**DIRECTIONS**. Repeat only the lines running from the beginning of the material through the line that contains "PI = math.pi".

begin SOURCE EXCERPT

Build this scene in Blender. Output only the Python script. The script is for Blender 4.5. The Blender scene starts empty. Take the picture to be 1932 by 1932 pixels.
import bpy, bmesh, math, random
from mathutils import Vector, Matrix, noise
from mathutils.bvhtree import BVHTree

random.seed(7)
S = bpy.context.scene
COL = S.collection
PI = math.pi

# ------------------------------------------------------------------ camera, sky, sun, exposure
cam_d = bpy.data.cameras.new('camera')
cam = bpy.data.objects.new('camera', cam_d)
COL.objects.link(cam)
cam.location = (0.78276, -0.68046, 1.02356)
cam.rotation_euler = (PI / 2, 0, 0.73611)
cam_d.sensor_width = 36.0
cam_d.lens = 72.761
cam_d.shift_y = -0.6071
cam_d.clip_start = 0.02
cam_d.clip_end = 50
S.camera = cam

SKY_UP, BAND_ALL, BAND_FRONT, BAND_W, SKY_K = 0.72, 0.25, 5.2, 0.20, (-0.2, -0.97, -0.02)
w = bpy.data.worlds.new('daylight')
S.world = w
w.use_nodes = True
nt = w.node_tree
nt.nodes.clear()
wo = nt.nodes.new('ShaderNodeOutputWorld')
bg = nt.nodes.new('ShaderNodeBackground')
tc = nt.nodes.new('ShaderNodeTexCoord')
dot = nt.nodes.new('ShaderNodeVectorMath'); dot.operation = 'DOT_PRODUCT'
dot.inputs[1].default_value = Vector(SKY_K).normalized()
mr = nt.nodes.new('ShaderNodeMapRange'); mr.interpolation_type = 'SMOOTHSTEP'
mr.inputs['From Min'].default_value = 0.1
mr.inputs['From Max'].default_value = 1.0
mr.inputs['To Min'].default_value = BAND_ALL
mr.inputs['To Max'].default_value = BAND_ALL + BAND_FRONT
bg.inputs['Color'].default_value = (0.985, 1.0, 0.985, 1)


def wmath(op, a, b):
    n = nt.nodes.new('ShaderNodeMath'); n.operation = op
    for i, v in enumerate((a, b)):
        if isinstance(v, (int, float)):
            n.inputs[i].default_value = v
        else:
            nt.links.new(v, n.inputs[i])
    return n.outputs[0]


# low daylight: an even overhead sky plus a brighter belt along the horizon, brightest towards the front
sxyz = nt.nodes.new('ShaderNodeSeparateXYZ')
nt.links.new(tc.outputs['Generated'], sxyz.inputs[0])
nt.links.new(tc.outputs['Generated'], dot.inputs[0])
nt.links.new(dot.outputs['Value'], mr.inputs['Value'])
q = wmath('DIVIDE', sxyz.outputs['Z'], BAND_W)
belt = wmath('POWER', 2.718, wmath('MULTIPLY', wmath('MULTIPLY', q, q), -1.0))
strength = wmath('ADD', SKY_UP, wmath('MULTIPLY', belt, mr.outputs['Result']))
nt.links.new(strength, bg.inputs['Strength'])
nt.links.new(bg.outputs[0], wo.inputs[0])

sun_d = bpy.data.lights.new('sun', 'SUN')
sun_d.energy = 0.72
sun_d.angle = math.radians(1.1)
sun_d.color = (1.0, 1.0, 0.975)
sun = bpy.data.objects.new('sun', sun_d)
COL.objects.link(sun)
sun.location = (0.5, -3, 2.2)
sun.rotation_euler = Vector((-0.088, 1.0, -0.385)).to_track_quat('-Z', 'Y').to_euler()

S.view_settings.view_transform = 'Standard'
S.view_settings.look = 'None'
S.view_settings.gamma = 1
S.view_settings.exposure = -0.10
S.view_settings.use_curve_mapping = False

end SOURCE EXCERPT

**WRITTEN ANSWER**.
Build this scene in Blender. Output only the Python script. The script is for Blender 4.5. The Blender scene starts empty. Take the picture to be 1932 by 1932 pixels.
import bpy, bmesh, math, random
from mathutils import Vector, Matrix, noise
from mathutils.bvhtree import BVHTree

random.seed(7)
S = bpy.context.scene
COL = S.collection
PI = math.pi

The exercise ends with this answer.